[start Information provided]

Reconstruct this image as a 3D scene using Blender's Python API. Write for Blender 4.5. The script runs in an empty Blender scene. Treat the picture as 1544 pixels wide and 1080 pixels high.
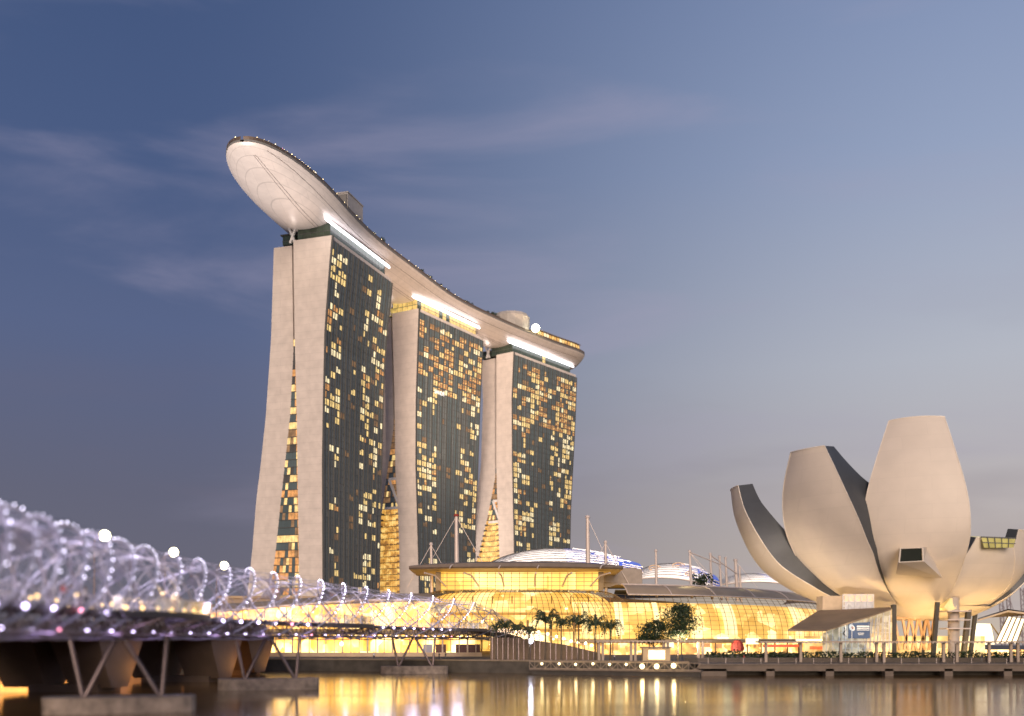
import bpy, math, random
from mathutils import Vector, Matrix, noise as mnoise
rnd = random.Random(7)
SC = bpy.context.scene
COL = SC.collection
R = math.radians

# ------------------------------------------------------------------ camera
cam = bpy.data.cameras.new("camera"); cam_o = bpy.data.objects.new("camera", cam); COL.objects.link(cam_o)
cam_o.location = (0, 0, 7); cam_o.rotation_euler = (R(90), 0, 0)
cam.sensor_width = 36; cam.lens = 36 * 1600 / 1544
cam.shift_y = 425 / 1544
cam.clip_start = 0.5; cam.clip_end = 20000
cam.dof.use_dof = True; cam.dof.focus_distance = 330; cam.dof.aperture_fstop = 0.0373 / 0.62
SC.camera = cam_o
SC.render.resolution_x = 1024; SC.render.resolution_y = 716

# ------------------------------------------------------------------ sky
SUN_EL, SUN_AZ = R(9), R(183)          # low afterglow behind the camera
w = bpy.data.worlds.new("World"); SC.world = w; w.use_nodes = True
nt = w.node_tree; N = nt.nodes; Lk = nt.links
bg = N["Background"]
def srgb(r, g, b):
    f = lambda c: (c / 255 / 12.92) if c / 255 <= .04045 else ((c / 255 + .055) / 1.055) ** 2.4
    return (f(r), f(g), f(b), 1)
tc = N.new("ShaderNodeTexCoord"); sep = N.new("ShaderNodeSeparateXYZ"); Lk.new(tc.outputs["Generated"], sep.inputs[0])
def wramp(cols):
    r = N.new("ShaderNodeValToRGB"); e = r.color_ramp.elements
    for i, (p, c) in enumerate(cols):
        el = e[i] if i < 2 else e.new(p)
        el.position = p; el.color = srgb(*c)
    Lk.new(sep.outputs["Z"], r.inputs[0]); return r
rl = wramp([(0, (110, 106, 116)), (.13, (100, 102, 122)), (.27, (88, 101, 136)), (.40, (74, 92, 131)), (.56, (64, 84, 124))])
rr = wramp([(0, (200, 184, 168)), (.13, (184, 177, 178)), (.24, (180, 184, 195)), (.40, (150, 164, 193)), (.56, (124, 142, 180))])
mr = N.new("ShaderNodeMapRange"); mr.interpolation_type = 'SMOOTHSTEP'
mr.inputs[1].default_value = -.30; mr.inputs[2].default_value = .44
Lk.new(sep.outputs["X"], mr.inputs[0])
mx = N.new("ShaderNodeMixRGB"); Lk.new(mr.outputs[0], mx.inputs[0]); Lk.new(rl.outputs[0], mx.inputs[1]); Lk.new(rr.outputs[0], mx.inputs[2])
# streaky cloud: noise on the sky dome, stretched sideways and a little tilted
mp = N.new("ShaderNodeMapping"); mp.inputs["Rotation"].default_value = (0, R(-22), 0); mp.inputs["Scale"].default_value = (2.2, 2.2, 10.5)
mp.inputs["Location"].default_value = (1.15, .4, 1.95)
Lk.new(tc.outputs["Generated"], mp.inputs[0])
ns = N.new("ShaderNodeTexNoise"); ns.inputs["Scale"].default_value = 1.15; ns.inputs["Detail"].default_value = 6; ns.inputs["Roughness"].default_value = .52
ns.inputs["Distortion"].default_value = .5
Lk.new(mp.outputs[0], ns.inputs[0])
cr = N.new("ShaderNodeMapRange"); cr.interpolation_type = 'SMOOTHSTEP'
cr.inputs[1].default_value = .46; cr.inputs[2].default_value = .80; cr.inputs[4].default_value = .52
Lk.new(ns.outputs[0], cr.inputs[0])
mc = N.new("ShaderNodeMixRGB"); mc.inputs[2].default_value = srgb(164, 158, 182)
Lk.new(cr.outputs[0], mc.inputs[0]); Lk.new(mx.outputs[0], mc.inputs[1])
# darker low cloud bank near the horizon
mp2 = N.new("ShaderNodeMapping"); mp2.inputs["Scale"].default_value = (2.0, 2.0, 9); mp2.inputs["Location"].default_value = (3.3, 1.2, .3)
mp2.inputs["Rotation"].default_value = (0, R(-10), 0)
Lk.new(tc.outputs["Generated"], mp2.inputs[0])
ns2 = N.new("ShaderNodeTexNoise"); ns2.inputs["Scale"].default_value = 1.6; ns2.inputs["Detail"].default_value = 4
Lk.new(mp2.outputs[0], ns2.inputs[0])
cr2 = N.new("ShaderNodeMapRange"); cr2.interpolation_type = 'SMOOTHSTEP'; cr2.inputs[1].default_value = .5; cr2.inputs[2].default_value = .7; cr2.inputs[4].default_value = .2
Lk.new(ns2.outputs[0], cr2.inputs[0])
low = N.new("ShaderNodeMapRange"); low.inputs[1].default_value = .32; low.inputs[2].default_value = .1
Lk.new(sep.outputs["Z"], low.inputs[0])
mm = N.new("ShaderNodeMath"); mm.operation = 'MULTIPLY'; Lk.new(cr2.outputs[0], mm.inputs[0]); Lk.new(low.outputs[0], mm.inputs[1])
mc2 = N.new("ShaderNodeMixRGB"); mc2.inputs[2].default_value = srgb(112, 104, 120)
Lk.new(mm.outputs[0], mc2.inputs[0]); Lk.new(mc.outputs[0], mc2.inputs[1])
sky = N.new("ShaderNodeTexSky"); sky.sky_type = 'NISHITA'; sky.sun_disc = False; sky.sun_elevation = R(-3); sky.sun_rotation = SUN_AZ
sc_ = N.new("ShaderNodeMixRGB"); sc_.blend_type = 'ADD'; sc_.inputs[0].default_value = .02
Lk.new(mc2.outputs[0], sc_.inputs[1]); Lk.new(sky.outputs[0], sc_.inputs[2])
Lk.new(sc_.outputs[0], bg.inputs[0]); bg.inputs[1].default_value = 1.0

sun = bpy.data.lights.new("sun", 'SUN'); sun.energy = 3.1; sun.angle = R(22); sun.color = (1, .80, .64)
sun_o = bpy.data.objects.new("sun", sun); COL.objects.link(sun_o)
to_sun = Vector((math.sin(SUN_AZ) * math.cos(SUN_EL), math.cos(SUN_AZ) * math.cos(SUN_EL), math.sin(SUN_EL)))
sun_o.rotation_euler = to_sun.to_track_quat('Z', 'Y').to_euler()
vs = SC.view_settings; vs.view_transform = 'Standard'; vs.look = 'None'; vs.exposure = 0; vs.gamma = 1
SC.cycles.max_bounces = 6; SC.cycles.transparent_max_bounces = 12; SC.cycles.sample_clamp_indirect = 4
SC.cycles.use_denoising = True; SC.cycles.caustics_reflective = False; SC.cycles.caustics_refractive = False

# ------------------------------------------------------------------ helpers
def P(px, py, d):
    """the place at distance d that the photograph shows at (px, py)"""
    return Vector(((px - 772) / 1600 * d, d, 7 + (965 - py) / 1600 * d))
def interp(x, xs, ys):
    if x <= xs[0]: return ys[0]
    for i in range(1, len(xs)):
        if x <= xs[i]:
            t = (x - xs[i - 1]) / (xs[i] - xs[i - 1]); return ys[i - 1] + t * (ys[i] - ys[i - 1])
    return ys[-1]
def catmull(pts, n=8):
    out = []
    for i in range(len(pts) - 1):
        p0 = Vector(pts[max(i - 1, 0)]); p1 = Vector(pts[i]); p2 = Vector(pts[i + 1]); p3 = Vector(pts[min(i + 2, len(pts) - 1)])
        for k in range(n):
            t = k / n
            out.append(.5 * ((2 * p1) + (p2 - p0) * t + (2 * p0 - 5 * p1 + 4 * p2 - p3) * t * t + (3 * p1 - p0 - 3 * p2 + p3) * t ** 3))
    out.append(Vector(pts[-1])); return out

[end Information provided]

#### What you are asked to do
Show the lines that mention the word "scene".

#### Task answer
Reconstruct this image as a 3D scene using Blender's Python API. Write for Blender 4.5. The script runs in an empty Blender scene. Treat the picture as 1544 pixels wide and 1080 pixels high.
SC = bpy.context.scene